Vendors: Chinamasa on point, Tsvangirai misfires File picture showing fruit vending in the city of Harare.
The issue of informal street vending has drawn all sorts of emotions across the divide

The issue of informal street vending has drawn all sorts of emotions across the divide

My Two Cents Happiness Zengeni
It’s been a while. A lot has been happening. Sanlam Insurance is making a re-entry into the Zimbabwe insurance market, only this time through Zimnat, Shasha (remember him from Zol) bought Leopard Rock at a premium and gets to be a director at Cambria, the former owners (more like a reward for the huge price he paid.)

Elsewhere, Kenya Equity Bank has plans to enter the Zimbabwe market and Innscor wants to create the only listed Pan-African focused Fast Foods chain outside South Africa. In between was the Meikles and Zimbabwe Stock Exchange debacle which seems to have cooled down but we still do not know the truth about the Reserve Bank debt while businessman Justin Mutasa gets nearly $5/kg for his tobacco and media still talks about the poor tobacco prices this season.

Still on the events; vendors informalised Harare CBD and now have a seven-day ultimatum to vacate that space. The issue of informal street vending has drawn all sorts of emotions across the divide. Listed property company ZPI in March said the rapid informalisation of the CBD irritates corporate tenants and decreases land value. This has forced them to move out in droves to mostly the northern suburbs.

Of course we want a clean Harare, but perhaps we should also consider that many are drawing livelihoods from street trading.

Vending is not a professional choice, people have been driven to it by economic circumstances and this is the reason why I will support recent comments made by Finance and Economic Minister Patrick Chinamasa that we need to deal with the underlying problem first before we can hand over ultimatums to people.

He made a lot of sense because he reasoned that it would not make sense for the city to achieve a utopian kind of environment where everything appears orderly and in place when in actual fact it makes the problem bigger. If Government has acknowledged that we are in a new economy, they should also admit that in the early stages of this cycle, informal economy will be the most active for sustaining livelihoods.

We must just find a way of making the informal sector contribute to the national economy through a strategic policy, which will unlock value for Government. According to African Development Bank statistics 55 percent of Sub-Saharan GDP is from the informal economy. If our unemployment rate is 11 percent then informal traders make up the bulk of that employed 89 percent.

On the other hand, MDC-T leader Morgan Tsvangirai is attempting to capitalise on human vulnerability on a situation that he or his party has never proffered a solution to.

MDC-T has had impractical policy proposals which would never have been implemented locally. Tsvangirai should have just stayed away from it and not use people for political traction. His not-so-cleverly worded press statement will paint the vendors cause for economic livelihood as political.

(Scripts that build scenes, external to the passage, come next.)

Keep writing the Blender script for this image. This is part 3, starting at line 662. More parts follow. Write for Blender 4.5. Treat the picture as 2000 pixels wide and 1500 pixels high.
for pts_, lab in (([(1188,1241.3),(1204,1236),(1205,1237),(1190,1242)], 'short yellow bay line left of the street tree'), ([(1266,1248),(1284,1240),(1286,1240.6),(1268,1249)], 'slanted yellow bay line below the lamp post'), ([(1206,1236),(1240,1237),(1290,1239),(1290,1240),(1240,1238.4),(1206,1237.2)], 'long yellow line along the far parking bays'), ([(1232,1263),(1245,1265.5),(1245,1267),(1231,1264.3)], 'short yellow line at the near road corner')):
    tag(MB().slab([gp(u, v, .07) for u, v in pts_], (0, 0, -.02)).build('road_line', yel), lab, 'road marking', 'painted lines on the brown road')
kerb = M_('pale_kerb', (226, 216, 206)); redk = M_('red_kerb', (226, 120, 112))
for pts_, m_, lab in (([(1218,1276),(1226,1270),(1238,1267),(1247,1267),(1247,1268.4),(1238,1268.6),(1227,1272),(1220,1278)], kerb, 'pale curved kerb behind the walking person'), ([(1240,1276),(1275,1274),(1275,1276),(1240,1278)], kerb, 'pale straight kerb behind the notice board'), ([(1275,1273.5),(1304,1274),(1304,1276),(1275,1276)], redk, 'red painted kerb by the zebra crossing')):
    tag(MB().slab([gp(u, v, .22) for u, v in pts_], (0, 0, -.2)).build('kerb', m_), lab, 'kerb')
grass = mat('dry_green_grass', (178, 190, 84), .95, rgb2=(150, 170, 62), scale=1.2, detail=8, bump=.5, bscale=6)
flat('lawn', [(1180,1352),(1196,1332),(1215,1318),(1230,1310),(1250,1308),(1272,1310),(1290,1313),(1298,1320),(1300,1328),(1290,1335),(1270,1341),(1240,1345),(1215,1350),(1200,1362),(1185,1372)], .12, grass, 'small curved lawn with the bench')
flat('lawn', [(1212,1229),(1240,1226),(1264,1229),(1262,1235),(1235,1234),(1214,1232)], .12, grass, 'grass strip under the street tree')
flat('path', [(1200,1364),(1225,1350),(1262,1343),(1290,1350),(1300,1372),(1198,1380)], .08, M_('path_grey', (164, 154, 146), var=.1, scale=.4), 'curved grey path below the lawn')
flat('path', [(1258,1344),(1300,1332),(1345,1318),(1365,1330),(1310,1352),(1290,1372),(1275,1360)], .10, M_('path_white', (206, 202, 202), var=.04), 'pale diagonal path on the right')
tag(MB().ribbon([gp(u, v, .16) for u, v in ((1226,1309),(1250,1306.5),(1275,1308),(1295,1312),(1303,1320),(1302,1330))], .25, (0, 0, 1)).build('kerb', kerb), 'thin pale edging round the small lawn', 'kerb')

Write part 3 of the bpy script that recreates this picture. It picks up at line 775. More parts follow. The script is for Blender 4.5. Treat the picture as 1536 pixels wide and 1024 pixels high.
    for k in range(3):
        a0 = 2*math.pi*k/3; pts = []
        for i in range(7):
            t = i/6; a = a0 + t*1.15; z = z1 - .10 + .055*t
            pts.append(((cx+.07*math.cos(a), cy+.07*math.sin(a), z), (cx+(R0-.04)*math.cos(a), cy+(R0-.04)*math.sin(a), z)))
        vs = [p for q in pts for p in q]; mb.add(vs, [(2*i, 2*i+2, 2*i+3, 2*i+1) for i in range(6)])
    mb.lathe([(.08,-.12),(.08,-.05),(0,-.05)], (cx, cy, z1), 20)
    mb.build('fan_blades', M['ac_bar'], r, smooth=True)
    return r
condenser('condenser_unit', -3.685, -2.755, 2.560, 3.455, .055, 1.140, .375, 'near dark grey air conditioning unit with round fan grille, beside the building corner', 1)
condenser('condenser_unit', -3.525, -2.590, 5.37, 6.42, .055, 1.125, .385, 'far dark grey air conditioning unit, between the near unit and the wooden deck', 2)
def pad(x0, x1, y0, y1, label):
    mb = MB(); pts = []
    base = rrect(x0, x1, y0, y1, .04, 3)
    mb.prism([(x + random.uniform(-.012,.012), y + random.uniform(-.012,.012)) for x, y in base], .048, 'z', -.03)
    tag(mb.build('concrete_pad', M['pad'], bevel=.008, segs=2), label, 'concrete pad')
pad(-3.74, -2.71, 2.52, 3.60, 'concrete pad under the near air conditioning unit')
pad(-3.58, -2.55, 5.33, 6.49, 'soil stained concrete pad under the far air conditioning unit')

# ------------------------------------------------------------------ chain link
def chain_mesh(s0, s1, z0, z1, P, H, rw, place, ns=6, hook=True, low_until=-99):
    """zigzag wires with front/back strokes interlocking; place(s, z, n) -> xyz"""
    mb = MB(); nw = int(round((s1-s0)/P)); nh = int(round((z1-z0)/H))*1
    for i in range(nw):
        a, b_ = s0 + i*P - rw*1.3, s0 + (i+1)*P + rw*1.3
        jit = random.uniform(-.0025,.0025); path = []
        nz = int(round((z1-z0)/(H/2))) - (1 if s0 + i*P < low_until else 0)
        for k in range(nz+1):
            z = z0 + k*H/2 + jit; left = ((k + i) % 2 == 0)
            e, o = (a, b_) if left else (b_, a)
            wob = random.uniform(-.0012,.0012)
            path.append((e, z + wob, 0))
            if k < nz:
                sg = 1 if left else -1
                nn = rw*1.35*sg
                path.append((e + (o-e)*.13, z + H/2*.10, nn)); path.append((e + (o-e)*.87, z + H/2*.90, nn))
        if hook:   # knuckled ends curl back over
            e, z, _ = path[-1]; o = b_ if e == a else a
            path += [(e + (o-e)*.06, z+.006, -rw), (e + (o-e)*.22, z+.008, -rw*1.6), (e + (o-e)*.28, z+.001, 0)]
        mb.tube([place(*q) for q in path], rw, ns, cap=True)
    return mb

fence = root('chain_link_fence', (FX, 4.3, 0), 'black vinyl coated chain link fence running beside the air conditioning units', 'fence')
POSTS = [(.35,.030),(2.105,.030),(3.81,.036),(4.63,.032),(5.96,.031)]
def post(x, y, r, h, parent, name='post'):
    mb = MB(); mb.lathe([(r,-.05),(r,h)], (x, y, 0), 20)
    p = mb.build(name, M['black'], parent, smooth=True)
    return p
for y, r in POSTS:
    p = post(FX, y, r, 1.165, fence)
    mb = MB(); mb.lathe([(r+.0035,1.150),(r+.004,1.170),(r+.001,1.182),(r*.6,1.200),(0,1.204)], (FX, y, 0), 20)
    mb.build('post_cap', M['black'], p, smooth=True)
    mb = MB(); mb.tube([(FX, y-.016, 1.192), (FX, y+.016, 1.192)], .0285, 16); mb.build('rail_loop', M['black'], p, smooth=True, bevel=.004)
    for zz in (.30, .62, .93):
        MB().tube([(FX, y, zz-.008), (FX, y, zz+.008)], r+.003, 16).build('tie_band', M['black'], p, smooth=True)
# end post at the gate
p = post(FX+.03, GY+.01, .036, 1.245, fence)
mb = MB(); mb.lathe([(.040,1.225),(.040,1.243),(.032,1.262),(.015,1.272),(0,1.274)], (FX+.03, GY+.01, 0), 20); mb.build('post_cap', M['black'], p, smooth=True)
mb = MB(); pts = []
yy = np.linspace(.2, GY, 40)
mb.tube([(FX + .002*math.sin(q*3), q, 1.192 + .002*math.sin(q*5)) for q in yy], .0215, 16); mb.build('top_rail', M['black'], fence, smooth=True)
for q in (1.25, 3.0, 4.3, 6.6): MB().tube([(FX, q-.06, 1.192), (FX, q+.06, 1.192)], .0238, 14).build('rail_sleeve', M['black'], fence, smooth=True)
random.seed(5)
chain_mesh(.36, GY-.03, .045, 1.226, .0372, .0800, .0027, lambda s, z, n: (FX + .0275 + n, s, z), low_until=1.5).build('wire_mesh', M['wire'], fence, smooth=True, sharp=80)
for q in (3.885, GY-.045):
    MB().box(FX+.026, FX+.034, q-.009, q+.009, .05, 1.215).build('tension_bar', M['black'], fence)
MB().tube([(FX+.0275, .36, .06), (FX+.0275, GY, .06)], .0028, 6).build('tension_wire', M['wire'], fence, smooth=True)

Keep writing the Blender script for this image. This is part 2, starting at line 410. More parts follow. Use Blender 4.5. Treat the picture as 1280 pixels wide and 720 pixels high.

Let economic issues be dealt with by the parties involved: vendors and the Government. In any case the Harare City Council is dominated by his party members, why did they allow the situation to get out of hand. Why did he not call for a caucus to bring his councillors to order? So in other words, if I am to be on the extreme side, Tsvangirai’s council was breeding the situation for political mileage.

The informalisation of the city is a problem; the people are not and as such should not be viewed as enemies.

They are economic actors we need to engage.

The fact that someone pushes a cart full of bananas to a committed stand at his preferred corner shows that he is an economically willing and able individual. He is not lazy, munhu ane simba. Tap into that power for the good of the country.

Local Government minister Ignatius Chombo who has been at the helm of this ministry before informalisation was a problem needs to find solutions The informalisation phenomenon is not unique to Zimbabwe.

We need dialogue with the vendors, and investigations into council’s complacence in the influx of informal traders into the city centre (people just don’t pitch tents from nowhere or set up barricades in the street).

Minister Chombo has qualified planners in his ministry, and if they don’t have time students at the various universities will gladly take this assignment up. He can even engage some of the degreed vendors to come up with the study. He won’t be the first minister to institute studies, Industry Minister Mike Bimha presided over the cost-competitiveness report, the Psychomotor Ministry was born out of studies.

In fact the best policies are from studies. Because of the lack of economic studies, we end up having reactive interventions (knee-jerk reactions) by Government which put us in more difficult situations.

Johannesburg tried to chase away informal street traders but all force measures failed until they had to build market stalls even in the middle of the pavement to at least formalise their operations. They didn’t go away, business just moved to Sandton. It’s a socio-economic reality that we should not wish away.

Change of tactics is necessary. The problem of informal street vendors is rather a wakeup call to the town planners.

As it stands it shows we did not plan for the city’s inevitable population growth and rural to urban migration. Harare in 2015 is not the same as Harare in 1985. Town Planning is, however, a story for another day!